Optimal processing of surface facial EMG to identify emotional expressions: A data-driven approach

Behav Res Methods. 2024 May 21. doi: 10.3758/s13428-024-02421-4. Online ahead of print.


Surface facial electromyography (EMG) is commonly used to detect emotions from subtle facial expressions. Although there are established procedures for collecting EMG data and some aspects of their processing, there is little agreement among researchers about the optimal way to process the EMG signal, so that the study-unrelated variability (noise) is removed, and the emotion-related variability is best detected. The aim of the current paper was to establish an optimal processing pipeline for EMG data for identifying emotional expressions in facial muscles. We identified the most common processing steps from existing literature and created 72 processing pipelines that represented all the different processing choices. We applied these pipelines to a previously published dataset from a facial mimicry experiment, where 100 adult participants observed happy and sad facial expressions, whilst the activity of their facial muscles, zygomaticus major and corrugator supercilii, was recorded with EMG. We used a resampling approach and subsets of the original data to investigate the effect and robustness of different processing choices on the performance of a logistic regression model that predicted the mimicked emotion (happy/sad) from the EMG signal.

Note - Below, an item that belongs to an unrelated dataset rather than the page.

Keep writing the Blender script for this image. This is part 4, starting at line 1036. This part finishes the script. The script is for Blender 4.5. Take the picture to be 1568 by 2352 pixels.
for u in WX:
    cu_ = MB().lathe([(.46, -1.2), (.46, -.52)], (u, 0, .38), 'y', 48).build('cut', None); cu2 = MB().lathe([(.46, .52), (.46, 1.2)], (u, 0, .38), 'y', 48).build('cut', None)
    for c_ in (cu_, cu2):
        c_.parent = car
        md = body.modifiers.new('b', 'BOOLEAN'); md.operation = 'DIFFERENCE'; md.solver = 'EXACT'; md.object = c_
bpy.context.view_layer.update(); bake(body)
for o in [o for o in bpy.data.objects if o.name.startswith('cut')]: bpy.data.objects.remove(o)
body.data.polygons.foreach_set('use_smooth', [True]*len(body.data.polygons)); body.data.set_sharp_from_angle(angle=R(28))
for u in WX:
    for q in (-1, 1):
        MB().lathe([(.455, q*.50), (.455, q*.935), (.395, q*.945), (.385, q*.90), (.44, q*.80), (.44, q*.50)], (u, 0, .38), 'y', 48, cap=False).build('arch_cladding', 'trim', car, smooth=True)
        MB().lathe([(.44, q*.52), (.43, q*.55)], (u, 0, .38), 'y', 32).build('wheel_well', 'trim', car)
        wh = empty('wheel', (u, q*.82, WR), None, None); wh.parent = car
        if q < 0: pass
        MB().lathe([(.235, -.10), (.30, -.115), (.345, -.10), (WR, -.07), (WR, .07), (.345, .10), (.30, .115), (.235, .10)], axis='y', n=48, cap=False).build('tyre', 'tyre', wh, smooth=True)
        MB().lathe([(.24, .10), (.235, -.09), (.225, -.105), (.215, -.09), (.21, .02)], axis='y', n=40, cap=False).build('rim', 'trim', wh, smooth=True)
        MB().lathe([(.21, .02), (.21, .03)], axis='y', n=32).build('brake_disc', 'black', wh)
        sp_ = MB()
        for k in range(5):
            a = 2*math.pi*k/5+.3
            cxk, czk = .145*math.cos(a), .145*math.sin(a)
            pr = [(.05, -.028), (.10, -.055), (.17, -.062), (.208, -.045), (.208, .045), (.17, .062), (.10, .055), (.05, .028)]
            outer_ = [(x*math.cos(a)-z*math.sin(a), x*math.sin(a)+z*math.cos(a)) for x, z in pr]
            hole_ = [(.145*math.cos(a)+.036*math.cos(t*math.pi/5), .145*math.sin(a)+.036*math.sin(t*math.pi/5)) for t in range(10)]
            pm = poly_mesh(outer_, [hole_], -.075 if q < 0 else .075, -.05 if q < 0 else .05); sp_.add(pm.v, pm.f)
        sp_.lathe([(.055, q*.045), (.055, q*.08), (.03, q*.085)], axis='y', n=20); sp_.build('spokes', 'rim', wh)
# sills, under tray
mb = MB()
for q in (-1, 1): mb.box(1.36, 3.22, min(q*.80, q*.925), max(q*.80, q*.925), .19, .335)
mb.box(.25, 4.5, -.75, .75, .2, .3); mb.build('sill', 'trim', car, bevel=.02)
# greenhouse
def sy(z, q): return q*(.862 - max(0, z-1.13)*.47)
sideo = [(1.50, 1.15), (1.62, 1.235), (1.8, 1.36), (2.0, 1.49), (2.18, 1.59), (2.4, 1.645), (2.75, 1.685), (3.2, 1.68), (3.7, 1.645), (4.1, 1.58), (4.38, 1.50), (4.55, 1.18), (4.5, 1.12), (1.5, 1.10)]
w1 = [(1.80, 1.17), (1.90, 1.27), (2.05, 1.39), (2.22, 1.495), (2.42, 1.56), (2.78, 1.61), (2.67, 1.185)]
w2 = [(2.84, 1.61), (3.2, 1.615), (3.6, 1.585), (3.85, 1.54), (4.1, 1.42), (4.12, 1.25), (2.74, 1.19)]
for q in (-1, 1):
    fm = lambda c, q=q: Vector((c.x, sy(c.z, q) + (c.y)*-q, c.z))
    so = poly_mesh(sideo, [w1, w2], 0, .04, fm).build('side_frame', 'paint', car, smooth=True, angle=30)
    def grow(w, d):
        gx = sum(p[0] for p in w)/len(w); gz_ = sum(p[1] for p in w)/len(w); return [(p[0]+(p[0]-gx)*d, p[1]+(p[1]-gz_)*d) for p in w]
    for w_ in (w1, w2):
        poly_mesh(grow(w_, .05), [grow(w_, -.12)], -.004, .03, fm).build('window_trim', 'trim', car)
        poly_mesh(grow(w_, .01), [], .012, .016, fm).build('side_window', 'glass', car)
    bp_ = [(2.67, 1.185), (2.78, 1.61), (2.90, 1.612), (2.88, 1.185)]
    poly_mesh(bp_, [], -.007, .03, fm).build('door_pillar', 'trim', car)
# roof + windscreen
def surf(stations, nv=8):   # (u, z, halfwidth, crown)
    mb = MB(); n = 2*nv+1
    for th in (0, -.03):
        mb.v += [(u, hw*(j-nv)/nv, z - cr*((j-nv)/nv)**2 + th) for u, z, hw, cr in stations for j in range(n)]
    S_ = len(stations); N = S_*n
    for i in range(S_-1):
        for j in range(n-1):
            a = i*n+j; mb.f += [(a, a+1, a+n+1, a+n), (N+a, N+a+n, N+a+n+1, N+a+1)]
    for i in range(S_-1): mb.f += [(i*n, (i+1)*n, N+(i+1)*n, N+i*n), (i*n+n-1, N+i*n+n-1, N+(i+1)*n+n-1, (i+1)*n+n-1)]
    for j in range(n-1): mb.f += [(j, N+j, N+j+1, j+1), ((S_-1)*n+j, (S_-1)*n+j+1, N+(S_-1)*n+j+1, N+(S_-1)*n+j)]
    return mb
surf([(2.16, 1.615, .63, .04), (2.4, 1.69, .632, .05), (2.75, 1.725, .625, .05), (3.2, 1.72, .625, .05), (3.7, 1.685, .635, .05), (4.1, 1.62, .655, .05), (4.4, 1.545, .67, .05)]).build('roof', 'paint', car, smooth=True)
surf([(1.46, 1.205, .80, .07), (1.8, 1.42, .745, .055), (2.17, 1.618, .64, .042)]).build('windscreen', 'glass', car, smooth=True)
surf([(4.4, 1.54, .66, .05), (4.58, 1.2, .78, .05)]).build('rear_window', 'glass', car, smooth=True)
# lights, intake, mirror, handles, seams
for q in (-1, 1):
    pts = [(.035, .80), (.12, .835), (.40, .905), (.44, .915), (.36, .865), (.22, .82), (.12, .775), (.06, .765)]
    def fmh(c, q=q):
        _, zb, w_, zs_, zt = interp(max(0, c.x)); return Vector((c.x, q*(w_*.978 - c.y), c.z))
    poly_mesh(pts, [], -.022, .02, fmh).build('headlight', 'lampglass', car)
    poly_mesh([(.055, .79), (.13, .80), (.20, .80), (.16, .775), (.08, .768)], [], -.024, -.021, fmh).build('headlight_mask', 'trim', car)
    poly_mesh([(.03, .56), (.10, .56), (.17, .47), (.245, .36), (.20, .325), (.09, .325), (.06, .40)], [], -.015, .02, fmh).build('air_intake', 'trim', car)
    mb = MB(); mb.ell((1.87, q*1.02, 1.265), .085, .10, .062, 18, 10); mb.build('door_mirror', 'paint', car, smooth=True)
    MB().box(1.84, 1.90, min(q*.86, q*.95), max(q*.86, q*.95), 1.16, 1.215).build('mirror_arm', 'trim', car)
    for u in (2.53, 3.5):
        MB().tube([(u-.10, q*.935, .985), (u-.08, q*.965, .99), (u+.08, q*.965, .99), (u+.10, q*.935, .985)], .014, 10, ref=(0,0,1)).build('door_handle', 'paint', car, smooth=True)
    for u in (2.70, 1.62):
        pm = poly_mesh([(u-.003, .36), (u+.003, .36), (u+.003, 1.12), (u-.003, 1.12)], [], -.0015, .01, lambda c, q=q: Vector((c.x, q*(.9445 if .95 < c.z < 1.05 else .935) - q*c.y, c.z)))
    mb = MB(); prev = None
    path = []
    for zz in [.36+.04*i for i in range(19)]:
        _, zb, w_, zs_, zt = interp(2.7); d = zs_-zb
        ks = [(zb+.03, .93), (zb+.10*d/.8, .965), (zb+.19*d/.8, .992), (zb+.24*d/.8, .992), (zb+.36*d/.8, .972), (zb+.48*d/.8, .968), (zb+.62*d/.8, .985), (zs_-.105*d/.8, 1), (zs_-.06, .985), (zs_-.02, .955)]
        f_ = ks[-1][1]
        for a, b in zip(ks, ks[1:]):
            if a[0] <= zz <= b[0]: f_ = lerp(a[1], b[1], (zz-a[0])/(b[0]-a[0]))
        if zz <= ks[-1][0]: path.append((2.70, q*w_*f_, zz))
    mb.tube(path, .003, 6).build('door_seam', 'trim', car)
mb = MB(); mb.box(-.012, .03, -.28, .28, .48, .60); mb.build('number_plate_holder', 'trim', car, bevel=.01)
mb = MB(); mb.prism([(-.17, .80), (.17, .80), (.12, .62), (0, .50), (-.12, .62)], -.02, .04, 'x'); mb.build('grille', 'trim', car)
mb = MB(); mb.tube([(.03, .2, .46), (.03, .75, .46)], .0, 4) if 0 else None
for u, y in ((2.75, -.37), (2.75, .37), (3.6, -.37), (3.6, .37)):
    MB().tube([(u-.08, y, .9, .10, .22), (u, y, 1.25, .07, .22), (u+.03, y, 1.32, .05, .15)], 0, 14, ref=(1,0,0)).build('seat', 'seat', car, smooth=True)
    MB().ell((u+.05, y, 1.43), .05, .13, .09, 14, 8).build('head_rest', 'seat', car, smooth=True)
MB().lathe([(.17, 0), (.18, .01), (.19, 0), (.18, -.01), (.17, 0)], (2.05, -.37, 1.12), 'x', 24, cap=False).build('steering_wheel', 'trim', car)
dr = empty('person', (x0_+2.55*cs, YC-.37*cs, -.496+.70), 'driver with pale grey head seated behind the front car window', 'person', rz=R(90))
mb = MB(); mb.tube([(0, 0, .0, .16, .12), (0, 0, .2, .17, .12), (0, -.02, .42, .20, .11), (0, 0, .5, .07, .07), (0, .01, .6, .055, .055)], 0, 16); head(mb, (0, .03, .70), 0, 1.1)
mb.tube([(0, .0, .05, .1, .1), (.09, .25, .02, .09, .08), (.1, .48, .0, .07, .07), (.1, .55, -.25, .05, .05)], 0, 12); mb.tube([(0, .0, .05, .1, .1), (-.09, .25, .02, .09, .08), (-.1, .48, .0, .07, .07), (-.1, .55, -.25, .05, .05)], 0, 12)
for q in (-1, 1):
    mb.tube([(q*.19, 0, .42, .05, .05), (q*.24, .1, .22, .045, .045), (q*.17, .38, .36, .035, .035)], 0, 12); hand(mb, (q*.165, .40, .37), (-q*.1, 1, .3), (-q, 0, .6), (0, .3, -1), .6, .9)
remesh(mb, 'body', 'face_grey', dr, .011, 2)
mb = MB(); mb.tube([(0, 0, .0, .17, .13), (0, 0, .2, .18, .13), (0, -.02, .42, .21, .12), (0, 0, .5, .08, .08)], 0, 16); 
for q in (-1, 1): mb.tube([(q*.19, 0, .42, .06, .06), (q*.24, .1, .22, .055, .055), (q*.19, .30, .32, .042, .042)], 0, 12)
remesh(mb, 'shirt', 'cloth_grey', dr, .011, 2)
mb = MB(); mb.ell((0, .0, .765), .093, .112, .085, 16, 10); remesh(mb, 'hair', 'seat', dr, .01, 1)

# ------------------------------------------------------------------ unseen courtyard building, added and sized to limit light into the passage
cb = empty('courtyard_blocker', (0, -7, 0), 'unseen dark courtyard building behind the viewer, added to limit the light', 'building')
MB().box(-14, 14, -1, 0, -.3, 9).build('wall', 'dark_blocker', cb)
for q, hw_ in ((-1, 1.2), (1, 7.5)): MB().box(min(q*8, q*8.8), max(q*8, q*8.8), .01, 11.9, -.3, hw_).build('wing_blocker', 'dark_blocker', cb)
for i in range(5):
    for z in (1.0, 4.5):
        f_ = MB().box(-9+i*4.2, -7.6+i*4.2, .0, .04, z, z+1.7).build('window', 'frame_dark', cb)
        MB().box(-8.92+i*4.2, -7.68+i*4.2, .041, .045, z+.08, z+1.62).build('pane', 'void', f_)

In addition, we used a random forest model to identify the most important processing steps for the sensitivity of the logistic regression model. Three processing steps were found to be most impactful: baseline correction, standardisation within muscles, and standardisation within subjects. The chosen feature of interest and the signal averaging had little influence on the sensitivity to the effect. We recommend an optimal processing pipeline, share our code and data, and provide a step-by-step walkthrough for researchers.

Keywords: Emotion; Facial electromyography; Multiverse; Optimal pipeline; Surface electromyography.